Cayetano Rosell, in his _Historia del combate naval de Lepanto_, says that the number of vessels, great and small, in the Christian armada was over 300, of which 200 were galleys, the ordinary warships of the time. He goes on to say:
“In this spacious harbour [Messina] there were collected the squadrons of the League; the people who managed the oars and sails and the innumerable combatants making an immense number when added together. Since the days of Imperial Rome, never had been seen in these seas so imposing a spectacle, never had there been collected so many ships moving towards a single end dominated by a single will. Never was there a spectacle more gratifying in the eyes of justice, nor of greater incentive to men to fight for the cause of religion.”

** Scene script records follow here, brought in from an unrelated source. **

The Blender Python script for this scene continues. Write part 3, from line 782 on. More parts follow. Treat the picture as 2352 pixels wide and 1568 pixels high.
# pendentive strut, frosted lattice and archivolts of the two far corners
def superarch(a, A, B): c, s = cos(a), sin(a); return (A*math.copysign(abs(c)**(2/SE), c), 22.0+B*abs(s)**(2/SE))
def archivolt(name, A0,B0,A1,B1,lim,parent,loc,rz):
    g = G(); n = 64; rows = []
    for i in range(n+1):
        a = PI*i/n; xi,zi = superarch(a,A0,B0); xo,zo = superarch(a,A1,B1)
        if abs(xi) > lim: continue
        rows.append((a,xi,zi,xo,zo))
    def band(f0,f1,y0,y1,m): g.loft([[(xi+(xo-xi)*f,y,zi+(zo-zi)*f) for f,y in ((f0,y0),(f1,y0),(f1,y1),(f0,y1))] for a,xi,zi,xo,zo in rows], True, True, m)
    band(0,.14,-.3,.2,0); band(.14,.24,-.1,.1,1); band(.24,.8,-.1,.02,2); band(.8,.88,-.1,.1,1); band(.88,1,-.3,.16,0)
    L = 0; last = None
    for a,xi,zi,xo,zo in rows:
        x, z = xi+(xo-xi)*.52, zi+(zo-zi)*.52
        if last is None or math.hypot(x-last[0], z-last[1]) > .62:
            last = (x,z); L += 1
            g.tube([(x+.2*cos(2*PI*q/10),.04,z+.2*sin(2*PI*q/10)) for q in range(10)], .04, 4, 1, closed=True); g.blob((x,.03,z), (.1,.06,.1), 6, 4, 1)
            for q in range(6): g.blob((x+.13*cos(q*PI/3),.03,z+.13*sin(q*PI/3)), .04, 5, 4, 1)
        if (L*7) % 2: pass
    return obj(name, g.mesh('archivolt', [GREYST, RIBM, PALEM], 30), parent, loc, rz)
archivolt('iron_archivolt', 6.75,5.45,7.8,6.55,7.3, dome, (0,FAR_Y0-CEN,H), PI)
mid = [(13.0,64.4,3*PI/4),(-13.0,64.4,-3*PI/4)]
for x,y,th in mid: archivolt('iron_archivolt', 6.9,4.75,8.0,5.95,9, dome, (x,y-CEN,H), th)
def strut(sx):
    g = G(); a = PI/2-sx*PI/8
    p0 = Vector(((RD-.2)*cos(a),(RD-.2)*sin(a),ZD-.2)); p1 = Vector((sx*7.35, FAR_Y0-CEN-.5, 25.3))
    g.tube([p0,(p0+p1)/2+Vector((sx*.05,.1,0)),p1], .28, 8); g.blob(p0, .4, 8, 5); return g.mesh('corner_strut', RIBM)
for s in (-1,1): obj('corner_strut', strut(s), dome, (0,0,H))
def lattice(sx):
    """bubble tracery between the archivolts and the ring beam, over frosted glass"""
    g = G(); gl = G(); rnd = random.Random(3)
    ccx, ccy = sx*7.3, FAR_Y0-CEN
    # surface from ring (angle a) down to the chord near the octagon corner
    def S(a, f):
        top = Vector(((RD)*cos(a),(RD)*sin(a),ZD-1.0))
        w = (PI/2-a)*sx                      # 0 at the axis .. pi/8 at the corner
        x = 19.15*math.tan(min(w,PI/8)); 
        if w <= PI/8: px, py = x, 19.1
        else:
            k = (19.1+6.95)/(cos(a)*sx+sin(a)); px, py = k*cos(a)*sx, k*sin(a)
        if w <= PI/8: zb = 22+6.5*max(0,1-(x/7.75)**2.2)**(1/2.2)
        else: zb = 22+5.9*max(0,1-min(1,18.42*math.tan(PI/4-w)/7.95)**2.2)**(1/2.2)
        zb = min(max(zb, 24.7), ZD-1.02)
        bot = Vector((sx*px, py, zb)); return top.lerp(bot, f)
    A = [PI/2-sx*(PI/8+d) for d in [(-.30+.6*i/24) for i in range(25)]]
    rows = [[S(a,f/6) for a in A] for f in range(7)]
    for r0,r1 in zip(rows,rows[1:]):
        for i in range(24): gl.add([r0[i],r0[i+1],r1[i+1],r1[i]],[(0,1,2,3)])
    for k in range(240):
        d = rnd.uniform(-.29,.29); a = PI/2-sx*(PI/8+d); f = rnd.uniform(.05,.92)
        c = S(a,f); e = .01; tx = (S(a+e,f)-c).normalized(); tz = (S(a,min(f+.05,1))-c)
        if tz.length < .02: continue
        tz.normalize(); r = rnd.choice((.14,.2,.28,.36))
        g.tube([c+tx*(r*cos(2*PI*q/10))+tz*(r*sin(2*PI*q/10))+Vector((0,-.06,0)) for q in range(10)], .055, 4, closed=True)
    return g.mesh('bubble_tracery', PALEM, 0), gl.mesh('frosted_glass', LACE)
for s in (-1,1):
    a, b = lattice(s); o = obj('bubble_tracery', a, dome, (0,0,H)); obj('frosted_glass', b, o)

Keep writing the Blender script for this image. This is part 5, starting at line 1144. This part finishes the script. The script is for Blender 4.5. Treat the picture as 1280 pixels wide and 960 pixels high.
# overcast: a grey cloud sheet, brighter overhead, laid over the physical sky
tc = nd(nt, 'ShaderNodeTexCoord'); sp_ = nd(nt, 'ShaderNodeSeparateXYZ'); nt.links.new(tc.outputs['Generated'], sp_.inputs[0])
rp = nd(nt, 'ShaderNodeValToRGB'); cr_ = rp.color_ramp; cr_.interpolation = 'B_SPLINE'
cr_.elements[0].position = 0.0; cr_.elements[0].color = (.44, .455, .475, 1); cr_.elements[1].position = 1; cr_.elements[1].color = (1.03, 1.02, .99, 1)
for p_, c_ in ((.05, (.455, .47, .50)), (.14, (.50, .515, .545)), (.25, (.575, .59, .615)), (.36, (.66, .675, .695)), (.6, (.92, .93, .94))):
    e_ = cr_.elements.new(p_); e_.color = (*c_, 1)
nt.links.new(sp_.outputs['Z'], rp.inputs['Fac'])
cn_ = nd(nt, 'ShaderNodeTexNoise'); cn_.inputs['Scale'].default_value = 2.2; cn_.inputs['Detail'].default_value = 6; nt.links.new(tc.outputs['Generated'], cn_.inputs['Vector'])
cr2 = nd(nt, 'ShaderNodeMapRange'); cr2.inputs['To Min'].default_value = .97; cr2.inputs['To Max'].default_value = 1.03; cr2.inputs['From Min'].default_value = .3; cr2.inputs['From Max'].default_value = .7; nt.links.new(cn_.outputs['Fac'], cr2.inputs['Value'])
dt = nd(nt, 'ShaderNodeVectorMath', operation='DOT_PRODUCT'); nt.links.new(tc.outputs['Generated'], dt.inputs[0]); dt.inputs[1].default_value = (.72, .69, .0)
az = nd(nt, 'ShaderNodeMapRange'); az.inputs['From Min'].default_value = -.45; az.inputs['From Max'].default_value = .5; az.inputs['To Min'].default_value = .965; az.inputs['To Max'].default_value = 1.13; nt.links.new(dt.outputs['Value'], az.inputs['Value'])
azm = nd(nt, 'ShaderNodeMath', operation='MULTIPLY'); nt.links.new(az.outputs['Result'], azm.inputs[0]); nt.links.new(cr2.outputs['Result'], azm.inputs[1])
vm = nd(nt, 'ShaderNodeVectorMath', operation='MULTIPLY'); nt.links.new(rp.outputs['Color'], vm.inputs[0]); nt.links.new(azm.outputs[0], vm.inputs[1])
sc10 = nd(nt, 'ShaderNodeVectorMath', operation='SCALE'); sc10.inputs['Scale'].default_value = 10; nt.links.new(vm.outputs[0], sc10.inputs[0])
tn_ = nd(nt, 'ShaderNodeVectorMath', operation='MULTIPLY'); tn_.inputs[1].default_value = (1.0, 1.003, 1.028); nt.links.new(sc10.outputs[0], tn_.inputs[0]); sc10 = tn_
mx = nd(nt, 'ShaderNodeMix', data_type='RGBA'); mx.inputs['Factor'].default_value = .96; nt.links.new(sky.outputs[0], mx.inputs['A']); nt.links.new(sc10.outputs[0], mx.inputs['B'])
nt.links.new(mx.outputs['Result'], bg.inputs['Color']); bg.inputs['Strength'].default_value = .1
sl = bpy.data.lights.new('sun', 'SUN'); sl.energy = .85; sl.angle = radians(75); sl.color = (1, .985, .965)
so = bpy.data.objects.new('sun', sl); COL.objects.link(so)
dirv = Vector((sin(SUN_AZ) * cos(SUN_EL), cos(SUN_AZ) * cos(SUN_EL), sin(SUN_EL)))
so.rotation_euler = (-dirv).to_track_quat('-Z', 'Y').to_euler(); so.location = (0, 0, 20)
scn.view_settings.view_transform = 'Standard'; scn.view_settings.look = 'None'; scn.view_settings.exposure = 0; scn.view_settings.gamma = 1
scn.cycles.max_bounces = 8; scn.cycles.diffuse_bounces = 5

The Spanish fleet comprised 90 royal galleys, 24 nefs, and 50 fregatas and brigantines “los mejores que en tiempo alguno se habrian visto” (the finest that ever were seen at any time), as they were described by Don John. The Pope sent 12 galleys and 6 fregatas, under the command of Mark Antony Colonna. The Pope had also made a grant of the “Crusada” and “Excusada,” and other ecclesiastical revenues which he drew from Spain, to the King of that country, to meet expenses.
Venice appointed Sebastian Veniero to the command of her fleet, which consisted of 106 galleys, 6 galeasses of enormous bulk and clumsy construction carrying each 40 guns, 2 nefs, and 20 fregatas. These vessels were, however, so miserably manned and equipped that Don John had to send on board Spaniards and Genoese to complete their complements. In a manuscript of the Bibliothèque du Roi (Number 10088) is an account of the battle of Lepanto by Commandeur de Romegas. He gives the number of the Turkish fleet at 333 ships, of which 230 were galleys, the rest galeasses and smaller craft. The total which he gives for the Christian fleet is 271. Ali Basha was in supreme command of the Turkish forces, “a man of an intrepid spirit, who had given many proofs of a humane and generous mature—qualities more rare among the Turks, perhaps among all nations, than mere physical courage.” With Ali was the Basha of Algiers, that other Ali, the corsair, who since his arrival at Coron had done more than his share of the fighting, marauding, and devastating which were the preliminaries to the battle of Lepanto. In this historic conflict he was to show once again how, on the face of the waters, the Sea-wolves were supreme; as it was he and his corsairs, out of the whole of the Moslem host, who acquitted themselves with the greatest credit on that day so fatal to the arms of the Ottoman Turk.